LOOK away now if you have an unduly salacious imagination, but I must confess to sharing a hotel bedroom with Newsnight economics editor Paul Mason. Yeah, I know, girls. Dishy, isn’t he?
This, you understand, was simply to save the National Union of Journalists a bob or two. It does not imply that we are anything other than red-blooded meat-eating full-on skirt-chasing 100% heterosexual coureurs des dames. Or I am, anyway. Can’t speak for Paul.
The saddest thing surrounding the kerfuffle over William Hague and his special advisor Christopher Myers is that most reasonable people get over any hang-ups about homosexuality by the time they get actively involved in the mating game, whichever team they bat for.
‘Poof’ was absolutely the worst insult that could be thrown at a boy in Wellingborough Grammar School in the mid-1970s, and honour would demand that you at least threatened to thump anybody who addressed you in such terms.

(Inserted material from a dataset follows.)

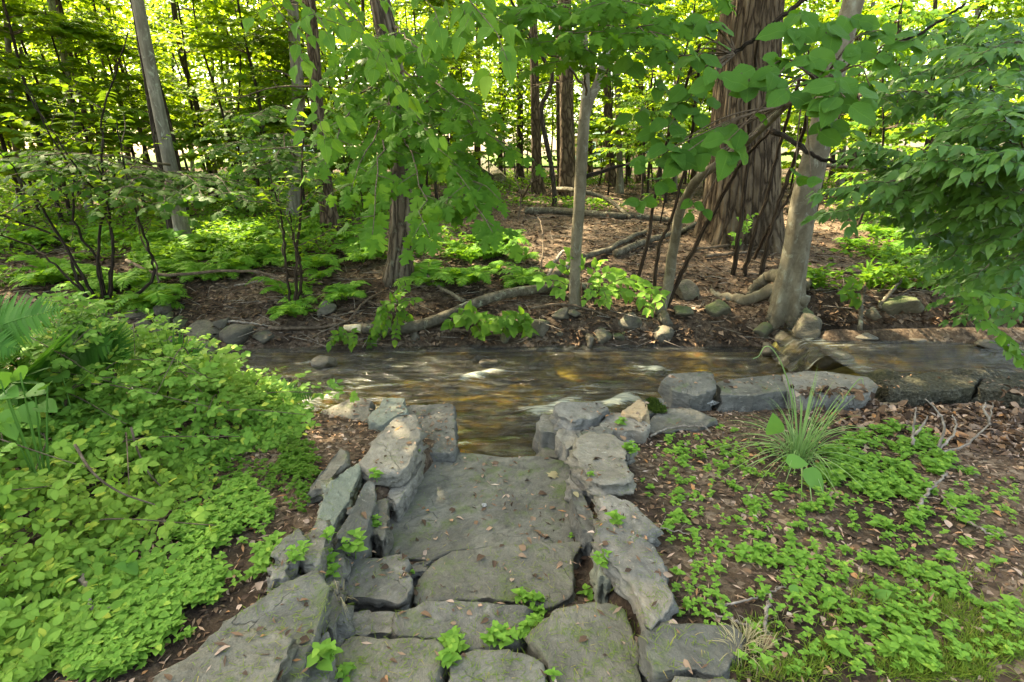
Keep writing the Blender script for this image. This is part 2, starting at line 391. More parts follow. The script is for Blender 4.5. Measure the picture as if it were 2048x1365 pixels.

But after I got a bit older and had been to a couple of Tom Robinson Band gigs, and a mate came out of the closet, it all became a non-issue. Anyway, I reasoned, if some blokes were getting off with other blokes, the less competition the rest of us faced when hitting on Northampton’s array of sultry teenage punkette temptresses.
I still remember being slightly shocked when I moved to London and saw two men snogging at a party. Oooo-er. But I had come to the capital expressly to be a bohemian, and it would have been uncool in the extreme in leftwing circles to let on that you even noticed.
For the political right, it was a different story. Among the many reasons many young people learned to hate Thatcherism was its wilful inculcation of discrimination against gays. From my point of view, that was only a minor concern in comparison to deliberately engineered recession, mass unemployment, the Falklands war, the miners’ strike and the poll tax.
But section 28 of the Local Government Act 1988 – which provided that that a local authority ‘shall not intentionally promote homosexuality or publish material with the intention of promoting homosexuality’ or ‘promote the teaching in any maintained school of the acceptability of homosexuality as a pretended family relationship’ – seemed to sum up Thatcher’s home counties golf club bigotry on the matter, even if the law had little impact in practice.
One of the few tests that the New Labour administrations passed with flying colours was its agenda for gay equality. S.28 was repealed, the age of consent equalised and civil partnership introduced.
And guess what? The institution of marriage has not collapsed. Het couples still cohab. Why, last time I checked, women were busily dropping sprogs all over the shop. Meanwhile, gays get on with those notorious unspeakable practices that cannot be reported in a family newspaper (see pages four, five, six, seven and eight). Who knows? Maybe they have more fun than I do.
Today, the Conservatives are supposed to have their heads round social change, and be just as intensely relaxed about homosexuals as New Labour was about the super-rich.
Before the election, Cameron told Pink News: ‘I’d like to make one thing clear — we are totally committed to the fight for gay rights and there will be no going back on equality legislation if the Conservative party is elected.’
The ‘fight’ for gay rights, Dave? Steady on, old chap, that’s a bit Spartish, is it not? Next thing we know, you’ll be boasting to some feminist rag about your plans to smash patriarchy.
Churls raise such quibbles as his party’s support for bed and breakfast proprietors who are opposed to, er, permitting two men to share a bedroom. But let’s not nit-pick, right?
And now the Hague/Myers row. The foreign secretary could have chosen not to dignify internet tittle-tattle with a detailed rebuttal telling the world more than it needs to know about his efforts to have children with Ffion.
Many commentators point out the obvious danger of issuing a denial denial of ever having a relationship with a man, rather than opting for the standard non-denial denial tactic. Should even a single past liaison emerge, the man is toast. Watch the Sunday papers.
Hague is roughly the same age as me – which is why he looks such a prat in wraparound shades, I guess – and will have been through much the same experiences of the situation facing gays as I have.
For my liking, the statement sounds rather too much like the seventies grammar school kid that Hague is too, threatening to hit a classmate who called him a bender. We are supposed to have moved on since that time, aren’t we?